De acordo com a Secretaria Estadual de Administração Penitenciária (SAP), de 2018 até o fim do ano passado, 333 mulheres foram beneficiadas pelo HC Coletivo. São mães que estavam presas preventivamente (sem sentença condenatória). A Defensoria atua nas análises de processos e atendimentos na unidade. De acordo com a SAP, ao longo de 2021, em parceria com a Defensoria, foram realizados 2.631 atendimentos no IPF.
Socorro Matias é a diretora da unidade prisional feminina. Ela conta que o trabalho com as internas gestantes começa desde a triagem, onde é verificado se a mulher já fez algum tipo de atendimento pré-natal. Começa o encaminhamento aos profissionais que atendem na unidade para exames e acompanhamento da mãe e do bebê. As mulheres ficam em um anexo da unidade, a creche Irmã Marta que acolhe gestantes e mulheres com seus filhos. As crianças também recebem assistência, como a garantia da emissão do registro de nascimento, acesso à vacinação, atendimento pediátrico e acompanhamento para o que for necessário.

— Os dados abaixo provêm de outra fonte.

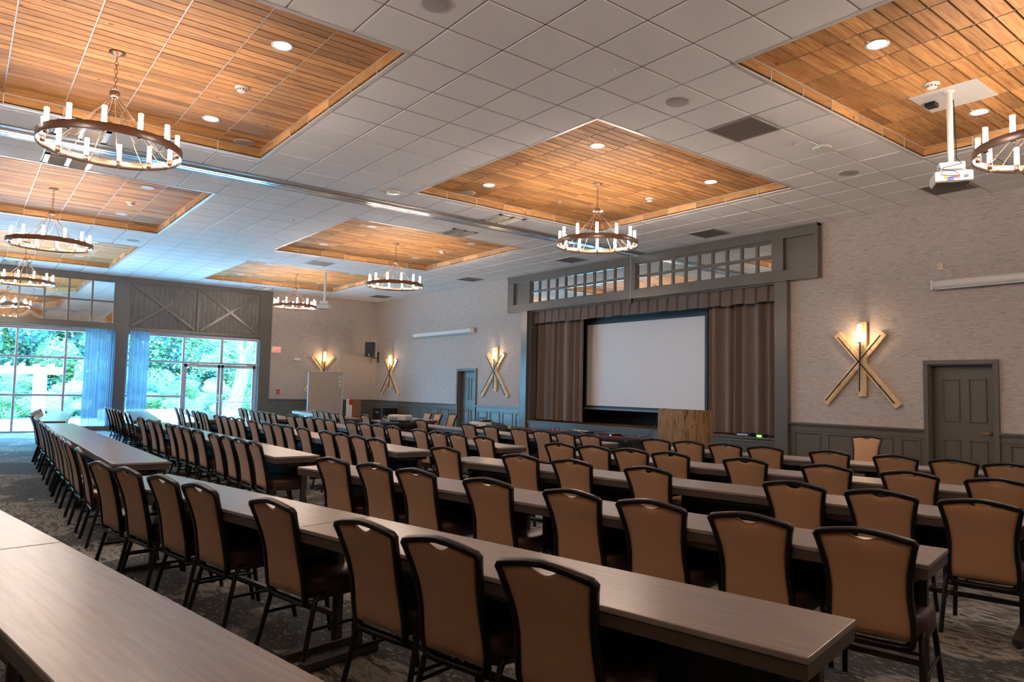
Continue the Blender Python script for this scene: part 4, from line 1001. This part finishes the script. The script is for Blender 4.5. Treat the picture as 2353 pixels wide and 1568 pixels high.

O cárcere não é lugar adequado para o exercício da maternidade e para a vivência plena da infância. Socorro Matias reconhece isso. “Realmente, o benefício do HC Coletivo para que essa presa possa ir para casa e ficar com suas crianças é de suma importância. Assim, ela fica fora do ambiente carcerário, para o próprio desenvolvimento da criança, que precisa crescer em um ambiente que não seja uma unidade carcerária, para o qual ela não escolheu estar. Mesmo com todas as ações que possam ser evidenciadas e disponibilizadas, o ambiente familiar é incontestavelmente melhor para a mãe e para a criança.”
Ao sair da prisão, essas mulheres precisam recomeçar a vida e ainda lidar com uma sombra do passado: o preconceito da sociedade. “Eu quero recomeçar. Sei onde falhei e tenho esse direito. Vou fazer um curso de técnica de enfermagem. Só assim vou mudar a minha realidade e o futuro dos meus filhos”, assegura a moça, cujos quatro filhos têm a chance de recomeçar com a mãe.
A decisão do HC Coletivo também abrange adolescentes gestantes e mães em internação provisória, acusadas de cometerem atos infracionais. A defensora pública Julliana Andrade, supervisora do Núcleo de Atendimento da Defensoria Pública da Infância e Juventude (Nadij) e titular da 4a vara da infância, é uma das defensoras responsáveis por esse pedido.
“Algumas vezes já tivemos que ingressar com Pedido de Revogação de Internação Provisória, porque aquela adolescente é mãe de uma criança de até 12 anos e por isso possui o direito de ter a internação provisória revogada ou transformada em internação domiciliar para, mesmo ainda tão jovem, cuidar de seu filho e sua filha, que no momento muitas vezes ficam sob os cuidados de familiares que não têm condições de dar a assistência que aquela criança precisa. Trata-se de uma situação bastante complexa, pois a prematuridade da mãe (adolescente), que mesmo em fase de desenvolvimento psicológico e social necessita cuidar e fomentar em seu filho ou filha o vínculo materno, fundamental para formação da personalidade tanto do filho(a) como da mãe.”